THANK. YOU. I've been reading a lot on my textbook and I just cannot get the knack of it.. Finally a non-long-winded; straight to the point explanation.
I know that I am 10 years late to the comment section, but I would like to thank you for explaining this so simply. I am a first year PPE student from the UK and your videos are super useful, so thank you!
Something just clicked the third time I watched this video. It is the best explanation I have seen for the shifts in each curve. And for the IS curve it’s just about looking at how an increase or decrease in C, I, G and NX would affect the Y in the equation. If C increases, then Y needs to increase to balance the equation and the way to represent that on the curve is to shift the curve to the right which shows an increase in Y on the x-axis. Amazing! For the LM, I get your explanation, it’ makes sense logically. But I’m still trying to remember it in an easier way. The light bulb moment hasn’t hit me yet with this one.

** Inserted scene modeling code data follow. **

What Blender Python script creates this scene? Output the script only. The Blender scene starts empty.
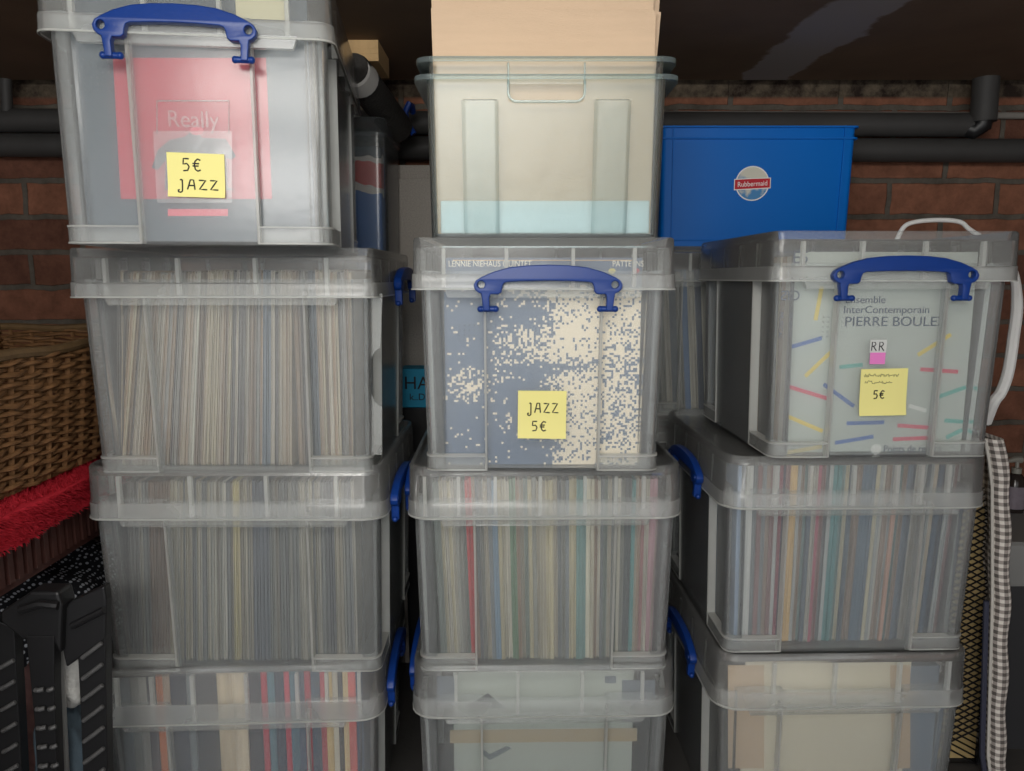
import bpy, bmesh, math, random
from mathutils import Vector, Matrix
random.seed(7)
R = math.radians
C = bpy.context.scene.collection
SC = bpy.context.scene

# ------------------------------------------------------------------ camera, world, lamp, exposure
E = 0.967                      # eye height above the floor
F = 740.0                      # focal length in pixels of the 1024 px wide frame
PITCH = R(8.3)
cam_d = bpy.data.cameras.new('camera'); cam_d.sensor_width = 36; cam_d.lens = F/1024*36
cam = bpy.data.objects.new('camera', cam_d); C.objects.link(cam)
cam.location = (0, 0, E); cam.rotation_euler = (R(90)-PITCH, 0, 0)
cam_d.clip_start = .02
SC.camera = cam
SC.view_settings.view_transform = 'Standard'; SC.view_settings.look = 'None'
SC.view_settings.gamma = 1; SC.view_settings.use_curve_mapping = False
SC.view_settings.exposure = 0.08
SC.cycles.transparent_max_bounces = 64
SC.cycles.max_bounces = 10; SC.cycles.diffuse_bounces = 5
w = bpy.data.worlds.new('room_light'); SC.world = w; w.use_nodes = True
w.node_tree.nodes['Background'].inputs[0].default_value = (.97, .98, 1.0, 1)
w.node_tree.nodes['Background'].inputs[1].default_value = 1.45
def area(name, loc, target, size, size_y, power, col):
    l = bpy.data.lights.new(name, 'AREA'); l.shape = 'RECTANGLE'; l.size = size; l.size_y = size_y; l.energy = power; l.color = col
    o = bpy.data.objects.new(name, l); C.objects.link(o); o.location = loc
    o.rotation_euler = (Vector(target)-Vector(loc)).to_track_quat('-Z', 'Y').to_euler()
    return o
area('ceiling_tube_lamp', (-.10, .22, 1.385), (0, 1.0, .90), .85, .12, 4.8, (1.0, .965, .90))
area('added_fill_lamp', (-.25, -1.0, 1.34), (.05, 1.2, .45), .8, .3, 15, (1.0, .975, .93))  # unseen fill added behind the camera to brighten box sides and gaps

def P(px, py, D):
    """world point at depth D for a measured place in the photograph"""
    a = (px-512)/F; u = -(py-385.5)/F
    y = u*math.sin(PITCH)+math.cos(PITCH); z = u*math.cos(PITCH)-math.sin(PITCH)
    s = D/y
    return Vector((a*s, D, E+z*s))

# ------------------------------------------------------------------ materials
def new_mat(name):
    m = bpy.data.materials.new(name); m.use_nodes = True
    nt = m.node_tree; nt.nodes.clear()
    out = nt.nodes.new('ShaderNodeOutputMaterial')
    return m, nt, out
def N(nt, t, **kw):
    n = nt.nodes.new(t)
    for k, v in kw.items():
        if k.startswith('i_'):
            key = k[2:]; key = int(key) if key.isdigit() else key.replace('_', ' ')
            n.inputs[key].default_value = v
        else: setattr(n, k, v)
    return n
def c4(c): return (c[0], c[1], c[2], 1)
def srgb(r, g, b):
    f = lambda v: (v/255/12.92) if v/255 <= .04045 else ((v/255+.055)/1.055)**2.4
    return (f(r), f(g), f(b))
def mat(name, col, rough=.5, noise=0, nscale=20, bump=0, bscale=60, spec=.4, stretch=(1, 1, 1), metal=0):
    m, nt, out = new_mat(name); L = nt.links.new
    b = N(nt, 'ShaderNodeBsdfPrincipled'); L(b.outputs[0], out.inputs[0])
    b.inputs['Base Color'].default_value = c4(col); b.inputs['Roughness'].default_value = rough
    b.inputs['Specular IOR Level'].default_value = spec; b.inputs['Metallic'].default_value = metal
    tc = N(nt, 'ShaderNodeTexCoord'); mp = N(nt, 'ShaderNodeMapping'); L(tc.outputs['Object'], mp.inputs[0])
    mp.inputs['Scale'].default_value = stretch
    nz = N(nt, 'ShaderNodeTexNoise'); L(mp.outputs[0], nz.inputs['Vector'])
    nz.inputs['Scale'].default_value = nscale; nz.inputs['Detail'].default_value = 5
    if noise:
        mx = N(nt, 'ShaderNodeMix', data_type='RGBA')
        mx.inputs[6].default_value = c4([v*(1-noise) for v in col]); mx.inputs[7].default_value = c4([min(1, v*(1+noise)) for v in col])
        L(nz.outputs[0], mx.inputs[0]); L(mx.outputs[2], b.inputs['Base Color'])
    if bump:
        n2 = N(nt, 'ShaderNodeTexNoise'); L(mp.outputs[0], n2.inputs['Vector']); n2.inputs['Scale'].default_value = bscale
        bp = N(nt, 'ShaderNodeBump', i_Strength=bump); bp.inputs['Distance'].default_value = .004
        L(n2.outputs[0], bp.inputs['Height']); L(bp.outputs[0], b.inputs['Normal'])
    return m
def plastic(name, tint, haze, rough=.2, trans=(.97, .98, .98), wav=.03):
    m, nt, out = new_mat(name); L = nt.links.new
    tr = N(nt, 'ShaderNodeBsdfTransparent'); tr.inputs[0].default_value = c4(trans)
    df = N(nt, 'ShaderNodeBsdfDiffuse'); df.inputs[0].default_value = c4(tint)
    tl = N(nt, 'ShaderNodeBsdfTranslucent'); tl.inputs[0].default_value = c4(tint)
    m1 = N(nt, 'ShaderNodeMixShader'); m1.inputs[0].default_value = .5; L(df.outputs[0], m1.inputs[1]); L(tl.outputs[0], m1.inputs[2])
    lw = N(nt, 'ShaderNodeLayerWeight', i_Blend=.25)
    ma = N(nt, 'ShaderNodeMath', operation='MULTIPLY_ADD'); L(lw.outputs['Facing'], ma.inputs[0]); ma.inputs[1].default_value = haze*1.2; ma.inputs[2].default_value = haze
    tc = N(nt, 'ShaderNodeTexCoord')
    nz = N(nt, 'ShaderNodeTexNoise', i_Scale=9.0, i_Detail=4.0); L(tc.outputs['Object'], nz.inputs['Vector'])
    mz = N(nt, 'ShaderNodeMath', operation='MULTIPLY_ADD'); L(nz.outputs[0], mz.inputs[0]); mz.inputs[1].default_value = .5; mz.inputs[2].default_value = .75
    mm = N(nt, 'ShaderNodeMath', operation='MULTIPLY', use_clamp=True); L(ma.outputs[0], mm.inputs[0]); L(mz.outputs[0], mm.inputs[1])
    m2 = N(nt, 'ShaderNodeMixShader'); L(mm.outputs[0], m2.inputs[0]); L(tr.outputs[0], m2.inputs[1]); L(m1.outputs[0], m2.inputs[2])
    gl = N(nt, 'ShaderNodeBsdfGlossy', i_Roughness=rough)
    fr = N(nt, 'ShaderNodeFresnel', i_IOR=1.36)
    n2 = N(nt, 'ShaderNodeTexNoise', i_Scale=38.0, i_Detail=2.0); L(tc.outputs['Object'], n2.inputs['Vector'])
    bp = N(nt, 'ShaderNodeBump', i_Strength=wav); bp.inputs['Distance'].default_value = .01
    L(n2.outputs[0], bp.inputs['Height']); L(bp.outputs[0], gl.inputs['Normal'])
    m3 = N(nt, 'ShaderNodeMixShader'); L(fr.outputs[0], m3.inputs[0]); L(m2.outputs[0], m3.inputs[1]); L(gl.outputs[0], m3.inputs[2])
    L(m3.outputs[0], out.inputs[0])
    return m
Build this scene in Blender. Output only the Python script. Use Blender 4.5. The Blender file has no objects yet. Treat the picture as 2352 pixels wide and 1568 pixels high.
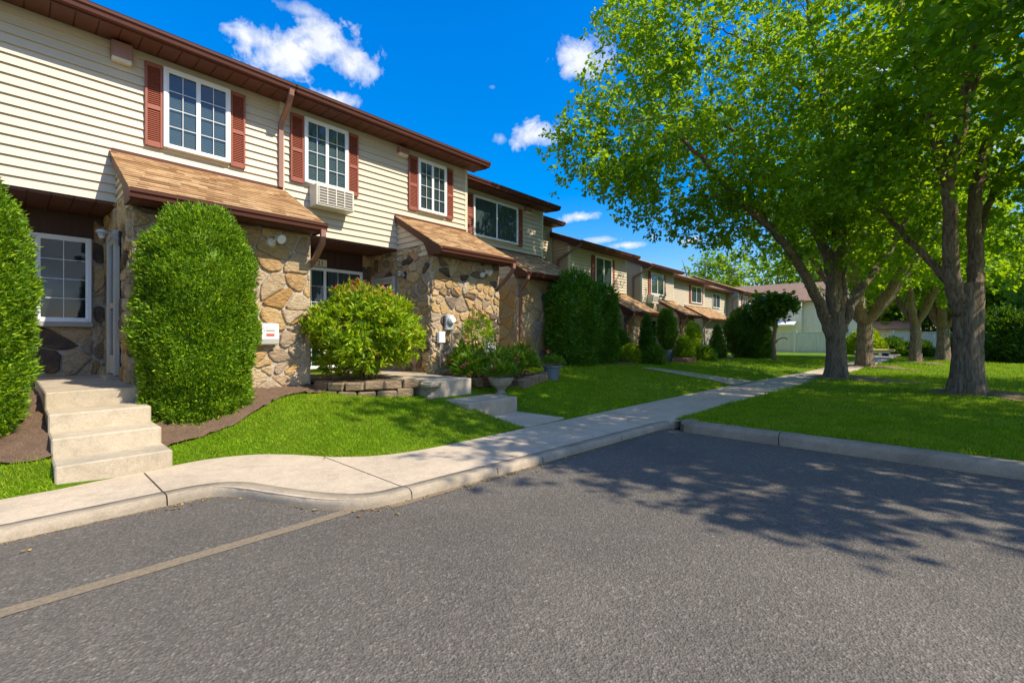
import bpy, math, random
import numpy as np
from mathutils import Vector
R = math.radians
# ---------------------------------------------------------------- scene, camera, sky, sun
sc = bpy.context.scene
COL = sc.collection
random.seed(7)
rng = np.random.default_rng(7)
CAM_H = 1.4
YAW = math.atan(944 / 1045)          # angle between the view axis and the row of houses (+x)
CA, SA, FPX, HV = math.cos(YAW), math.sin(YAW), 1045.0, 772.0
cam_data = bpy.data.cameras.new('camera')
cam = bpy.data.objects.new('camera', cam_data)
COL.objects.link(cam)
cam.location = (0, 0, CAM_H)
cam.rotation_euler = (R(90), 0, YAW - R(90))
cam_data.sensor_width = 36
cam_data.lens = 36 * FPX / 2352
cam_data.shift_y = -(784 - HV) / 2352
cam_data.clip_start = 0.05
cam_data.clip_end = 3000
sc.camera = cam
sc.view_settings.view_transform = 'Standard'
sc.view_settings.look = 'None'
sc.view_settings.exposure = 0.40
sc.view_settings.gamma = 1
sc.view_settings.use_curve_mapping = False
SUN = Vector((0.34, -1.0, 1.12)).normalized()
SUN_EL = math.asin(SUN.z)
sun_data = bpy.data.lights.new('sun', 'SUN')
sun_data.energy = 5.0
sun_data.angle = R(0.5)
sun_data.color = (1.0, 0.90, 0.745)
sun = bpy.data.objects.new('sun', sun_data)
COL.objects.link(sun)
sun.rotation_euler = (-SUN).to_track_quat('-Z', 'Y').to_euler()
sun.location = (10, -20, 30)


def ray(u, v):
    """unit direction through a point of the picture (used for where the clouds are in the sky)"""
    t, w = (u - 1176) / FPX, (HV - v) / FPX
    return Vector((CA + t * SA, SA - t * CA, w)).normalized()


def at(u, v, z):
    d = FPX * (CAM_H - z) / (v - HV)
    t = (u - 1176) / FPX
    return (d * (CA + t * SA), d * (SA - t * CA), z)


class NT:
    def __init__(s, tree):
        s.t = tree
        s.n = tree.nodes
        s.l = tree.links

    def new(s, typ, **kw):
        nd = s.n.new(typ)
        for k, v in kw.items():
            if k.startswith('i_'):
                key = k[2:]
                key = int(key) if key.isdigit() else key.replace('_', ' ')
                nd.inputs[key].default_value = v
            else:
                setattr(nd, k, v)
        return nd

    def link(s, a, b):
        s.l.new(a, b)

    def math(s, op, a, b=None, c=None, clamp=False):
        nd = s.n.new('ShaderNodeMath')
        nd.operation = op
        nd.use_clamp = clamp
        for i, q in enumerate((a, b, c)):
            if q is None:
                continue
            if isinstance(q, (int, float)):
                nd.inputs[i].default_value = q
            else:
                s.l.new(q, nd.inputs[i])
        return nd.outputs[0]

    def vmath(s, op, a, b):
        nd = s.n.new('ShaderNodeVectorMath')
        nd.operation = op
        for i, q in enumerate((a, b)):
            if isinstance(q, (tuple, list, Vector)):
                nd.inputs[i].default_value = tuple(q)
            else:
                s.l.new(q, nd.inputs[i])
        return nd.outputs['Value'] if op == 'DOT_PRODUCT' else nd.outputs[0]

    def ramp(s, fac, stops, interp='LINEAR'):
        nd = s.n.new('ShaderNodeValToRGB')
        cr = nd.color_ramp
        cr.interpolation = interp
        while len(cr.elements) < len(stops):
            cr.elements.new(0.5)
        for e, (p, c) in zip(cr.elements, stops):
            e.position = p
            e.color = (c[0], c[1], c[2], 1) if not isinstance(c, (int, float)) else (c, c, c, 1)
        s.l.new(fac, nd.inputs[0])
        return nd.outputs[0]

    def mix(s, fac, a, b, blend='MIX'):
        nd = s.n.new('ShaderNodeMix')
        nd.data_type = 'RGBA'
        nd.blend_type = blend
        for sock, q in ((nd.inputs[0], fac), (nd.inputs[6], a), (nd.inputs[7], b)):
            if isinstance(q, (int, float)):
                sock.default_value = q
            elif isinstance(q, (tuple, list)):
                sock.default_value = (q[0], q[1], q[2], 1)
            else:
                s.l.new(q, sock)
        return nd.outputs[2]

    def noise(s, vec, scale, detail=3, rough=0.55, dist=0.0):
        nd = s.new('ShaderNodeTexNoise')
        nd.inputs['Scale'].default_value = scale
        nd.inputs['Detail'].default_value = detail
        nd.inputs['Roughness'].default_value = rough
        nd.inputs['Distortion'].default_value = dist
        if vec is not None:
            s.l.new(vec, nd.inputs['Vector'])
        return nd


# ---- the sky
world = bpy.data.worlds.new('World')
sc.world = world
world.use_nodes = True
w = NT(world.node_tree)
for nd in list(w.n):
    w.n.remove(nd)
sky = w.new('ShaderNodeTexSky', sky_type='NISHITA', sun_disc=False, sun_elevation=SUN_EL,
            sun_rotation=math.atan2(SUN.x, SUN.y), altitude=0, air_density=1.0, dust_density=0.4, ozone_density=3.0)
hs = w.new('ShaderNodeHueSaturation')
hs.inputs['Saturation'].default_value = 1.55
hs.inputs['Hue'].default_value = 0.495
hs.inputs['Value'].default_value = 1.45
w.link(sky.outputs[0], hs.inputs['Color'])
tc = w.new('ShaderNodeTexCoord')
dirv = tc.outputs['Generated']
n1 = w.noise(dirv, 17.0, 9, 0.60, 0.5)
n2 = w.noise(dirv, 48.0, 6, 0.62, 0.4)
wob = w.math('ADD', w.math('MULTIPLY', w.math('SUBTRACT', n1.outputs[0], 0.5), 3.4),
             w.math('MULTIPLY', w.math('SUBTRACT', n2.outputs[0], 0.5), 1.3))
CLOUDS = [(600, 92, 60, 34, 1.0), (655, 128, 95, 55, 1.0), (740, 105, 75, 62, 1.15), (800, 140, 75, 48, 1.0), (705, 28, 52, 18, .45),
          (765, 226, 60, 22, .9), (1345, 138, 62, 46, 1.1), (1225, 308, 62, 36, 1.1), (1150, 318, 18, 16, .35),
          (1335, 498, 55, 17, 1.0), (1438, 563, 42, 9, .7), (1385, 551, 40, 9, .5), (1582, 553, 38, 14, 1.1),
          (1538, 532, 12, 8, .7), (1500, 545, 12, 9, .3), (1130, 200, 10, 6, .2), (2100, 120, 160, 60, .8), (2290, 330, 60, 40, .9)]
tot = None
for (u, v, hw, hh, amp) in CLOUDS:
    c = ray(u, v)
    r = Vector((c.y, -c.x, 0)).normalized()
    up = r.cross(c)
    dist = FPX * math.sqrt(1 + ((u - 1176) / FPX) ** 2)
    p = w.math('MULTIPLY', w.vmath('DOT_PRODUCT', dirv, r), dist / hw * 0.9)
    q = w.math('MULTIPLY', w.vmath('DOT_PRODUCT', dirv, up), dist / hh * 1.0)
    rr = w.math('SQRT', w.math('ADD', w.math('MULTIPLY', p, p), w.math('MULTIPLY', q, q)))
    m = w.math('SUBTRACT', 0.86, rr)
    m = w.math('ADD', m, w.math('MULTIPLY', wob, 0.62))
    fr = w.math('GREATER_THAN', w.vmath('DOT_PRODUCT', dirv, c), 0.9)
    edge = w.math('SUBTRACT', 1.35, rr, clamp=True)
    m = w.math('MULTIPLY', w.math('MULTIPLY', w.math('MULTIPLY', m, w.math('MULTIPLY', edge, 3.0, clamp=True), clamp=True), fr), amp)
    tot = m if tot is None else w.math('MAXIMUM', tot, m)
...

Wow! 👌🏽 got the factors that shift the LM curve now. You are brilliant! it’s just about knowing the parts of the equation and how a change in one part would affect the other side of the equation. I hated economics when I first started studying it almost 9 weeks ago at university (it’s a compulsory module), but now, I am really beginning to warm to it thanks to teachers like you😄
Oh my gosh, I'm on my second shot at taking this class trying to study for my final and this is the first time it has really clicked with me, thank you so much!
this is by far the best video on the IS-LM curve I've seen. All the others were very confusing and you've given great examples to explain how this damn thing works. Thank you
Thanks for the help ! FOR LM curves, its better explained by first drawing the liquidity graph and then draw the corresponding LM by merely extending the joint and lines.. Its easier to visualize the movement of liquidity graph than LM curve....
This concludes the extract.